Prompt ::
Find how many lines in the material contain "scene"; your answer should be that number alone.

Provided material ::
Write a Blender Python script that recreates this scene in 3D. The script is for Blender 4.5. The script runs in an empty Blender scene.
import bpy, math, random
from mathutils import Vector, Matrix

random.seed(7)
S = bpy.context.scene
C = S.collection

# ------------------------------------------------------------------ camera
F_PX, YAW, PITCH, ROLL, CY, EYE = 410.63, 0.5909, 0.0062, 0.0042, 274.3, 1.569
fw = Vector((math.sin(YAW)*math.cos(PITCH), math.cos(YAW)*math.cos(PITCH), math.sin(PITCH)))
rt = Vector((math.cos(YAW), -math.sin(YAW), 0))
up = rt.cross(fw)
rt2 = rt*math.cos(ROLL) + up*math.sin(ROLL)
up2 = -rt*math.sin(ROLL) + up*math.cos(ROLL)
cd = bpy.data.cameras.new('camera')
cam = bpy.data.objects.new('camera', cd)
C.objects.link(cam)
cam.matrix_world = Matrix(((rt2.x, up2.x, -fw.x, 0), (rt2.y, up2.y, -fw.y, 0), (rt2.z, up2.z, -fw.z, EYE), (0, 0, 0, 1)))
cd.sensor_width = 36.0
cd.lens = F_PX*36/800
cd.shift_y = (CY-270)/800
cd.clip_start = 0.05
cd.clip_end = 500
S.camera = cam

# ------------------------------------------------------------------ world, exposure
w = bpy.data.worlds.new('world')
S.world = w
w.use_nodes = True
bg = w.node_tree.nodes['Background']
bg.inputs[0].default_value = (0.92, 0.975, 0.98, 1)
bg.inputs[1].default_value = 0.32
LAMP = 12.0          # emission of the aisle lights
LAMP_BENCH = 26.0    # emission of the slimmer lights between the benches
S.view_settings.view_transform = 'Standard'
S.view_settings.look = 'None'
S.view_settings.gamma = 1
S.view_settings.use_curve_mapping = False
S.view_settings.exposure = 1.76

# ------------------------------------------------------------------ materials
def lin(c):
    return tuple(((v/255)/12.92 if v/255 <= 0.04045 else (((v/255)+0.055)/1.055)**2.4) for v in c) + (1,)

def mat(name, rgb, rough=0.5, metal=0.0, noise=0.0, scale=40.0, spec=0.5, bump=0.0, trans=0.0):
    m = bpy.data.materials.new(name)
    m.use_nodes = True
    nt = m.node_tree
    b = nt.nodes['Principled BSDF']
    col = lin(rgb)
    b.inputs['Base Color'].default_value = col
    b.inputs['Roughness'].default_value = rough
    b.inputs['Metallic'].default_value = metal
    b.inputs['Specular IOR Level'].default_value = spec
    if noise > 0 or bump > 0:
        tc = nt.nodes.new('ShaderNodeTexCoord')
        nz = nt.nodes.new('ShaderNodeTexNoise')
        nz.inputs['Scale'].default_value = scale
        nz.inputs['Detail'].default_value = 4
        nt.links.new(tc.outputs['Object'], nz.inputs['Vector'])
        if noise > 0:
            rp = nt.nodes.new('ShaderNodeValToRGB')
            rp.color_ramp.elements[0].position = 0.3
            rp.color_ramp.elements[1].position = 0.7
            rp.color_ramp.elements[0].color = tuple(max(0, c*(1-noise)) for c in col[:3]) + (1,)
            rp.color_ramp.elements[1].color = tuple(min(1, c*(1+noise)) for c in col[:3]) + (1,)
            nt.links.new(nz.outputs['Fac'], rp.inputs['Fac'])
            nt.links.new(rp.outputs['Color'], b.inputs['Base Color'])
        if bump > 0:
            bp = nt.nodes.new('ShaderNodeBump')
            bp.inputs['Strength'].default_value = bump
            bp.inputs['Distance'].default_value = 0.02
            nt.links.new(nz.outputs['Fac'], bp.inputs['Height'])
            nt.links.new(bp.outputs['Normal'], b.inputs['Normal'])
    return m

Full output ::
2